Le public se focalise sur les événements les plus récents et les plus spectaculaires, surévaluant leur portée.

Alors que l’effondrement des Bourses mondiales entretient un climat délétère et inquiétant sur les perspectives économiques, l’attribution du Prix Nobel d’économie à Vernon Smith et à Daniel Kahnemann tombe à point nommé. Car ce dernier est le chef de file de la finance comportementale, en compagnie d’Amos Tversky, aujourd’hui décédé. Ces deux psychologues d’origine israélienne ont joué un rôle déterminant pour expliquer les errances des marchés financiers. Leurs travaux, et ceux de leurs disciples, parmi lesquels on compte Richard Thaler ou Robert Shiller, l’auteur du célèbre Exubérance Irrationnelle, mettent en lumière les mécanismes mentaux à la base des nombreuses aberrations observées sur les marchés à chaque crise.

L’un des phénomènes à l’?uvre dans les exagérations de marché est l’heuristique de disponibilité, concept issu de la psychologie sociale: les événements les plus récents et les plus spectaculaires occupent tout le champ mental du public. La portée de leurs effets est ainsi surévaluée, au détriment de données statistiques, froides, mais qui reflètent une image beaucoup plus fidèle à la réalité. Le cas plus souvent cité est celui des accidents d’avion, dont l’effroi qu’ils suscitent amplifie un risque qui est pourtant bien moindre que le transport routier.

Sur les marchés, un phénomène de même nature s’est produit avec les valeurs high-tech, des télécommunications et d’Internet.
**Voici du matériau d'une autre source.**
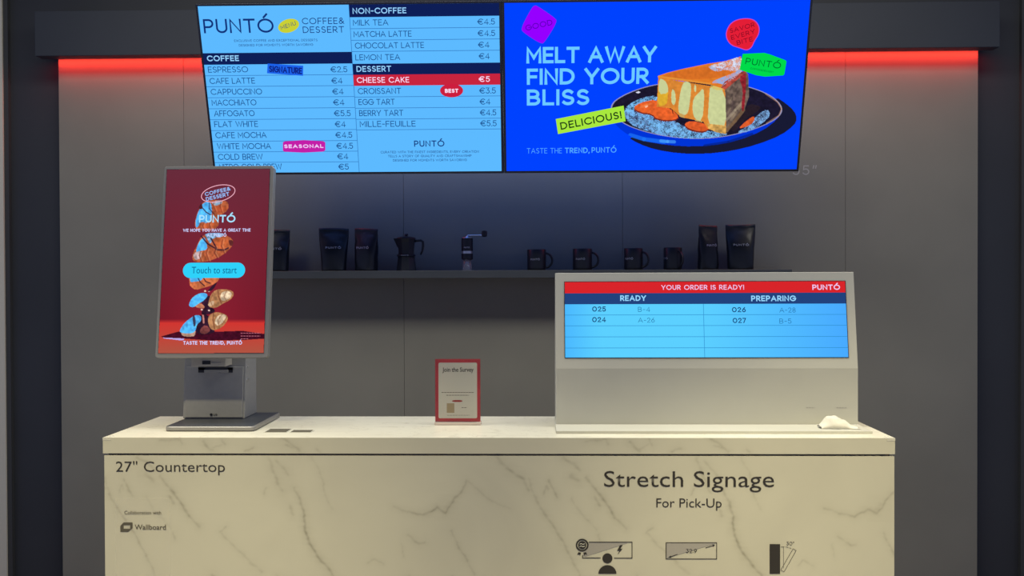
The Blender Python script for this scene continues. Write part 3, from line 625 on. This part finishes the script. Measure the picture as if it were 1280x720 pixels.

Les effets de ces innovations scientifiques, bien réelles au demeurant, ont suscité l’émergence de nouveaux concepts, tel celui de «Nouvelle Economie», cristallisant le point de rupture avec le modèle de croissance économique traditionnelle. Des études statistiques montraient en réalité que la productivité de ces secteurs ne connaissait pas les gains mirobolants proclamés. Mais lorsque les actions du secteur doublent en quelques mois, sous l’enthousiasme des acheteurs, les explications plus rationnelles ne font guère le poids…

Comme à chaque bulle spéculative, le jeu ne pouvait durer éternellement, comme de nombreux investisseurs en font aujourd’hui cruellement l’expérience. D’autant plus que si le marché exagère à la hausse, il tend aussi à amplifier les mouvements à la baisse. A l’optimisme béat succède un pessimisme de plus en plus noir au fur et à mesure que le marché chute: les mauvaises nouvelles, bien réelles, ne laissent alors plus aucune place à d’autres éléments, positifs: l’apocalypse paraît proche, tandis que le marché des actions est voué aux gémonies et comparé à un casino.

Sur le long terme pourtant, de nombreuses études comparatives de performances entre instruments financiers prouvent que les actions offrent des rendements de loin supérieurs à ceux des obligations et plus encore à ceux des placements à court terme.

Alors, si l’on est investi en Bourse, peut-on dormir sur ses deux oreilles et attendre la remontée du marché? Oui, si vous avez suivi les conseils traditionnels de la gestion de fortune, à savoir que n’avez pas besoin de l’argent ainsi placé pendant au moins une dizaine d’années, que votre portefeuille est assez diversifié avec des titres de sociétés solides, qui dégagent régulièrement des bénéfices et qui sont peu endettées.

En revanche, ceux qui ont succombé aux sirènes de la haute technologie, et qui se retrouvent avec un portefeuille de titres payés au prix fort, sur la base de promesse irréalistes, sont dans de beaux draps! L’espoir de récupérer sa mise est en effet très faible: l’acquisition des valeurs les plus en vogue à un prix élevé est l’une des pires politiques d’investissement recensées au cours des cinquante dernières années.